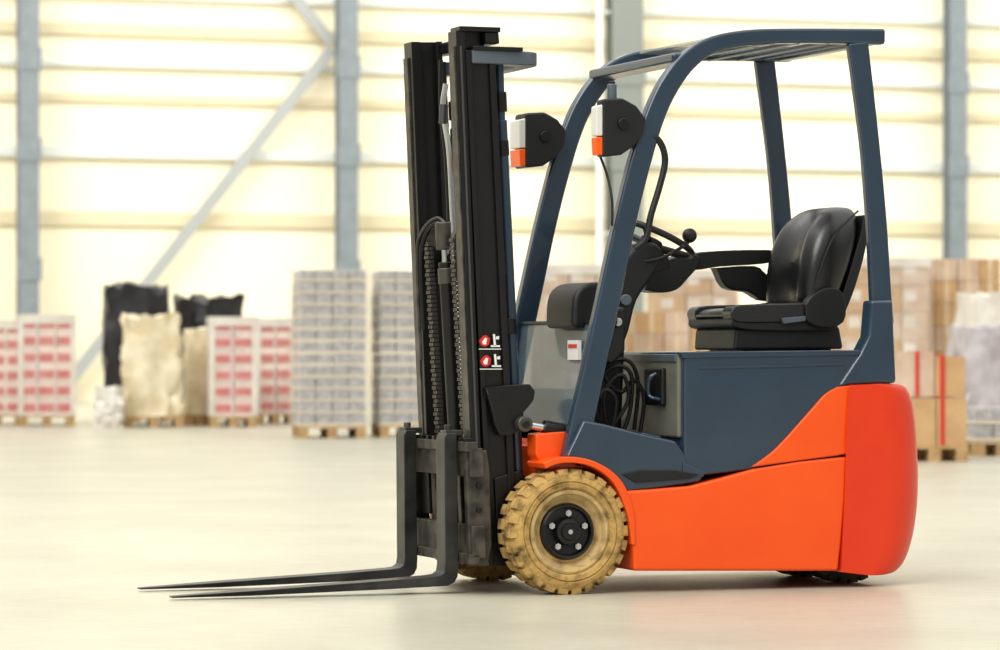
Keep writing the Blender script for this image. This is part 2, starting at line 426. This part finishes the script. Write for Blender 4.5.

=-=-=-=-=

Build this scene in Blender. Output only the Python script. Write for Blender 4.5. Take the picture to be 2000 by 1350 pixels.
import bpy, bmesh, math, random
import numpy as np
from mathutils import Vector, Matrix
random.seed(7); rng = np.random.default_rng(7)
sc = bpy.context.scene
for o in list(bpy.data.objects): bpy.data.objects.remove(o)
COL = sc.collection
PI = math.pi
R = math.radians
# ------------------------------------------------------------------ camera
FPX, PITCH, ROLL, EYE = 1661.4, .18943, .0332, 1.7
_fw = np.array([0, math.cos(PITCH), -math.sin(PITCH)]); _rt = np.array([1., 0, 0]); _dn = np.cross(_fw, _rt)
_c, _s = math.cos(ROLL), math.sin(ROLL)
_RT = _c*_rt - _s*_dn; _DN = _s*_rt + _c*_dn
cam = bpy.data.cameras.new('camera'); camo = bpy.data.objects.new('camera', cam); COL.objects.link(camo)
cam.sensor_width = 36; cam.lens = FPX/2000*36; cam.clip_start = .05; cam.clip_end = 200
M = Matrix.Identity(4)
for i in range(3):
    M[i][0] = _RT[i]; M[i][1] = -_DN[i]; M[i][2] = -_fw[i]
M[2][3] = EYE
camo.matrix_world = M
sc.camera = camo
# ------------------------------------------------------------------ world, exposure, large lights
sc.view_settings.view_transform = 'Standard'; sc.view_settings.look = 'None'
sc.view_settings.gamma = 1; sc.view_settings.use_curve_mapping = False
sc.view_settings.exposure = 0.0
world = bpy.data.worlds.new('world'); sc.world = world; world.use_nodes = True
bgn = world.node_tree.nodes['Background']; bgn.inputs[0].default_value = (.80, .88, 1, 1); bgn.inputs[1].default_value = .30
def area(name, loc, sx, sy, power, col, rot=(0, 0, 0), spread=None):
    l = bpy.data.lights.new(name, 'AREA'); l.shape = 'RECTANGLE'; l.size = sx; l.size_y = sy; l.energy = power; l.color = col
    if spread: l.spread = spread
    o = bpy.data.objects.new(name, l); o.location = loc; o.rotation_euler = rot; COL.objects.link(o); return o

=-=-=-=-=

▶ PROBLEM
Search the data for the string "script". List each line that has it.

▶ RESPONSE FOR THIS EXERCISE
Keep writing the Blender script for this image. This is part 2, starting at line 426. This part finishes the script. Write for Blender 4.5.
Build this scene in Blender. Output only the Python script. Write for Blender 4.5. Take the picture to be 2000 by 1350 pixels.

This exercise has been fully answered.